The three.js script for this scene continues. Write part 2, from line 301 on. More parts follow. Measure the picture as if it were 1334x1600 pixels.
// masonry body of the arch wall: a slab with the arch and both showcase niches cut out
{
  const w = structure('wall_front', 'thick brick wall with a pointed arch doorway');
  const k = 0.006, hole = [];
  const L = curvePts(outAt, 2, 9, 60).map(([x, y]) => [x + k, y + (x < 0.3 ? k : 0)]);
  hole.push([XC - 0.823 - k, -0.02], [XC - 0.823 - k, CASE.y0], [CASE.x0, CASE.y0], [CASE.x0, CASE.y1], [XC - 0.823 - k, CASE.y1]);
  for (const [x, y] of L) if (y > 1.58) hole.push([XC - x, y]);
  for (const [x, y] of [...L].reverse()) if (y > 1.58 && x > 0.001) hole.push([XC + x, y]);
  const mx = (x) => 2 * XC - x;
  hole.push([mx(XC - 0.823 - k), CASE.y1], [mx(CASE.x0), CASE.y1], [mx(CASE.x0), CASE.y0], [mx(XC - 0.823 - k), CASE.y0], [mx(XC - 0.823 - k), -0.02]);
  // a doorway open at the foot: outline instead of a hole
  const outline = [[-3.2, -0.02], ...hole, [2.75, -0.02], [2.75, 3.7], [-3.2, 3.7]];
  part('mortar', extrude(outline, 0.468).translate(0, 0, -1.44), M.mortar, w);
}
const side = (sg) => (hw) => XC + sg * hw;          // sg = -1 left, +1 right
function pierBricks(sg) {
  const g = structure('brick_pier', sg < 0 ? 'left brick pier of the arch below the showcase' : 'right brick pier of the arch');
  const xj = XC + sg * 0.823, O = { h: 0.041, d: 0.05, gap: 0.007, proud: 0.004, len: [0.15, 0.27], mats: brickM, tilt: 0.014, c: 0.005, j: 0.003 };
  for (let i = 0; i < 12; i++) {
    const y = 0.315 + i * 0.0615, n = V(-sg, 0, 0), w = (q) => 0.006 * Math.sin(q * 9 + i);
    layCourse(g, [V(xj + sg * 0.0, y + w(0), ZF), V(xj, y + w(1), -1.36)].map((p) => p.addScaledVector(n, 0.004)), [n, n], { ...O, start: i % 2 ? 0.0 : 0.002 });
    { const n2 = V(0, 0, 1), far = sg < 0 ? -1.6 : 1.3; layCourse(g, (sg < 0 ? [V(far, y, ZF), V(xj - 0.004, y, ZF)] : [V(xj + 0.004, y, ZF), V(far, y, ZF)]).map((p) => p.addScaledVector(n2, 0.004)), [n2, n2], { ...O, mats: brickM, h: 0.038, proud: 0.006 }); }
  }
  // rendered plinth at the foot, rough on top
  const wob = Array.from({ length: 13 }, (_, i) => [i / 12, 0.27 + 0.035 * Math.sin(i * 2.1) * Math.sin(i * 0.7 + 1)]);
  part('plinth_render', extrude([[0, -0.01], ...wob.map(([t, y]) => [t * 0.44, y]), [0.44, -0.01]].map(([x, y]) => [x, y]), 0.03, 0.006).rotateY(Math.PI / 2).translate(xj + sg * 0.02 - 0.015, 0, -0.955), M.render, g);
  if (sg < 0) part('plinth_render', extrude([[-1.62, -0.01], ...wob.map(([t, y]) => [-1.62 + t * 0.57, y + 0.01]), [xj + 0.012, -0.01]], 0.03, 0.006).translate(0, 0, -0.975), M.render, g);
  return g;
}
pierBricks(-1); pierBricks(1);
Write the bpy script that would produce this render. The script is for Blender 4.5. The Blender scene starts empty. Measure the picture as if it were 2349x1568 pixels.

* * * * * * * * *

*Problem*:
All of the entries above should be written out again exactly.

*Answer to this task*:
The three.js script for this scene continues. Write part 2, from line 301 on. More parts follow. Measure the picture as if it were 1334x1600 pixels.
// masonry body of the arch wall: a slab with the arch and both showcase niches cut out
{
  const w = structure('wall_front', 'thick brick wall with a pointed arch doorway');
  const k = 0.006, hole = [];
  const L = curvePts(outAt, 2, 9, 60).map(([x, y]) => [x + k, y + (x < 0.3 ? k : 0)]);
  hole.push([XC - 0.823 - k, -0.02], [XC - 0.823 - k, CASE.y0], [CASE.x0, CASE.y0], [CASE.x0, CASE.y1], [XC - 0.823 - k, CASE.y1]);
  for (const [x, y] of L) if (y > 1.58) hole.push([XC - x, y]);
  for (const [x, y] of [...L].reverse()) if (y > 1.58 && x > 0.001) hole.push([XC + x, y]);
  const mx = (x) => 2 * XC - x;
  hole.push([mx(XC - 0.823 - k), CASE.y1], [mx(CASE.x0), CASE.y1], [mx(CASE.x0), CASE.y0], [mx(XC - 0.823 - k), CASE.y0], [mx(XC - 0.823 - k), -0.02]);
  // a doorway open at the foot: outline instead of a hole
  const outline = [[-3.2, -0.02], ...hole, [2.75, -0.02], [2.75, 3.7], [-3.2, 3.7]];
  part('mortar', extrude(outline, 0.468).translate(0, 0, -1.44), M.mortar, w);
}
const side = (sg) => (hw) => XC + sg * hw;          // sg = -1 left, +1 right
function pierBricks(sg) {
  const g = structure('brick_pier', sg < 0 ? 'left brick pier of the arch below the showcase' : 'right brick pier of the arch');
  const xj = XC + sg * 0.823, O = { h: 0.041, d: 0.05, gap: 0.007, proud: 0.004, len: [0.15, 0.27], mats: brickM, tilt: 0.014, c: 0.005, j: 0.003 };
  for (let i = 0; i < 12; i++) {
    const y = 0.315 + i * 0.0615, n = V(-sg, 0, 0), w = (q) => 0.006 * Math.sin(q * 9 + i);
    layCourse(g, [V(xj + sg * 0.0, y + w(0), ZF), V(xj, y + w(1), -1.36)].map((p) => p.addScaledVector(n, 0.004)), [n, n], { ...O, start: i % 2 ? 0.0 : 0.002 });
    { const n2 = V(0, 0, 1), far = sg < 0 ? -1.6 : 1.3; layCourse(g, (sg < 0 ? [V(far, y, ZF), V(xj - 0.004, y, ZF)] : [V(xj + 0.004, y, ZF), V(far, y, ZF)]).map((p) => p.addScaledVector(n2, 0.004)), [n2, n2], { ...O, mats: brickM, h: 0.038, proud: 0.006 }); }
  }
  // rendered plinth at the foot, rough on top
  const wob = Array.from({ length: 13 }, (_, i) => [i / 12, 0.27 + 0.035 * Math.sin(i * 2.1) * Math.sin(i * 0.7 + 1)]);
  part('plinth_render', extrude([[0, -0.01], ...wob.map(([t, y]) => [t * 0.44, y]), [0.44, -0.01]].map(([x, y]) => [x, y]), 0.03, 0.006).rotateY(Math.PI / 2).translate(xj + sg * 0.02 - 0.015, 0, -0.955), M.render, g);
  if (sg < 0) part('plinth_render', extrude([[-1.62, -0.01], ...wob.map(([t, y]) => [-1.62 + t * 0.57, y + 0.01]), [xj + 0.012, -0.01]], 0.03, 0.006).translate(0, 0, -0.975), M.render, g);
  return g;
}
pierBricks(-1); pierBricks(1);
Write the bpy script that would produce this render. The script is for Blender 4.5. The Blender scene starts empty. Measure the picture as if it were 2349x1568 pixels.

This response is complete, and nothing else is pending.